Éramos polemistas. Nos gustaba demostrar que las otras personas estaban equivocadas. A los 15 años, tenía páginas en la parte de atrás de mi Biblia, que estaban designadas para cada grupo denominacional importante. Teníamos un celo de demostrar que teníamos la razón en todo.
Esto era antes de los días de la radio y la televisión cristianos, y de las librerías cristianas. Nuestros ministros podían mantenernos aislados del resto del mundo. Hablábamos sólo entre nosotros mismos.
Clasificando al Espíritu Santo
Otro aspecto de nuestro rechazo de lo sobrenatural era nuestro tratamiento del Espíritu Santo. Principalmente ignorábamos al Espíritu. Nuestros predicadores sentían que cualquier énfasis en el Espíritu conduciría a un “peligroso emocionalismo”. El Espíritu Santo era el gran tema tabú de nuestra comunidad.
Esto me causó algunos problemas serios cuando era niño. La única versión de la Biblia que usábamos era la King James. Ésta usaba el término “Holy Ghost” (que traducido al español sería Fantasma Santo). Esto era confuso para mí. Sentía como si el Fantasma Santo se suponía que era algo bueno, pero todos los fantasmas de los que había oído hablar, habían sido malos. Yo iba a los campamentos de los Boy Scouts, y nos sentábamos alrededor de la fogata en la noche y contaríamos historias de fantasmas. Éramos buenos en eso porque, ¡todos acabaríamos durmiendo en la misma tienda!
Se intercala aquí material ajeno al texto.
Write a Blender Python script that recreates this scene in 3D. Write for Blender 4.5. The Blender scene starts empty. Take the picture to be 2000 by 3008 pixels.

Me preguntaba cómo un fantasma podía ser bueno. Un sábado por la mañana, cuando tenía unos 12 años encontré la respuesta. Me subí a un autobús en Waco, Texas, donde crecí y me fui al centro al Teatro Strand, donde pagué nueve centavos para ver una doble matiné de vaqueros. Entre las películas metieron una serie y una caricatura.
Mientras miraba la caricatura esa mañana, mi teología del Espíritu (Fantasma) Santo se cristalizó repentinamente. La caricatura era, “Gasparín, el Fantasma Amistoso”. Se me ocurrió que el (Espíritu) Fantasma Santo era como Gasparín — siempre ahí para ayudarte, para levantarte, para sacudirte el polvo, para animarte, y para ayudarte a ganar tus batallas —.
Nunca tuve más problemas con el Espíritu (Fantasma) Santo hasta que tuve 16 años. A esa edad, todos los chicos de mi iglesia pasaban por un rito de iniciación llamado “Clase de Capacitación Bíblica para Jóvenes”. Se nos enseñaba cómo orar, enseñar, servir la comunión y demostrar que un metodista iba al infierno.
Causé un gran revuelo la noche que estudiamos al Espíritu Santo. El maestro comenzó preguntando, “¿Quién puede identificar al Espíritu Santo?”.
Aproveché la oportunidad. “El Espíritu Santo”, espeté, “¡es como Gasparín, el Fantasma Amistoso!”.
Casi recibí el pie izquierdo del compañerismo esa noche. El maestro me puso a mecate corto. Me dijo en términos inequívocos que Gasparín no tenía nada que ver con el Espíritu Santo. “El Espíritu Santo”, explicó, “es la Biblia”.
Así es. Se nos enseñaba que el Espíritu Santo es un objeto inanimado — un libro —. Si queríamos obtener el Espíritu, tendríamos que memorizar el libro. Cuanto más versos nos comprometiéramos a memorizar, cuanto más del Espíritu recibiríamos.